Le nouveau champ-contrechamp entre Trevelyan et Bond montre que le duel continue toujours. L’arme de Bond se positionne au tiers de l’image, ce qui permet d’accroitre son importance. Cependant, comme Ourumov a également une arme, les deux s’égalisent sur ce point. Trevelyan possède un deuxième avantage, Xenya, placée derrière lui au fond. Elle rend la situation encore plus complexe. Bond tente le bluff, toutefois Trevelyan prend le dessus en réussissat à s’échapper. Bond se retourne pour tuer Ourumov mais ne réussit pas à tuer Trevelyan ou Xenya. Il est maintenant encerclé dans le train, piégé par une bombe. Trevelyan gagne la deuxième manche.

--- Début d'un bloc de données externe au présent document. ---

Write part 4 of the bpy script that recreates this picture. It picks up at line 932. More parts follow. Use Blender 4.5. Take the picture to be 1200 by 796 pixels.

Le piège est souligné par la fermeture des portes et des volets. L’agitation de Bond et la nervosité du montage ne sont pas très positifs. Ils ont trois minutes pour pouvoir s’échapper, la fuite du temps accroit sans cesse le suspens. La tâche alternée de Natalya et le montage alterné avec Boris permettent d’accroitre le suspens, le piratage de la localisation représentant un problème secondaire. Les plans constants sur Bond indiquent la minutie du plan de Bond. La carte en alternance permet d’accroitre le suspens, toutefois, ils arrivent à sortir du wagon et s’éloigner du train avant qu’il n’explose.

Pour rendre la séquence du train très efficace et riche en tension et suspens, Campbell procède à deux parties, deux duels typiques du western avec une position bien spécifique des participants du duel et de ses composantes.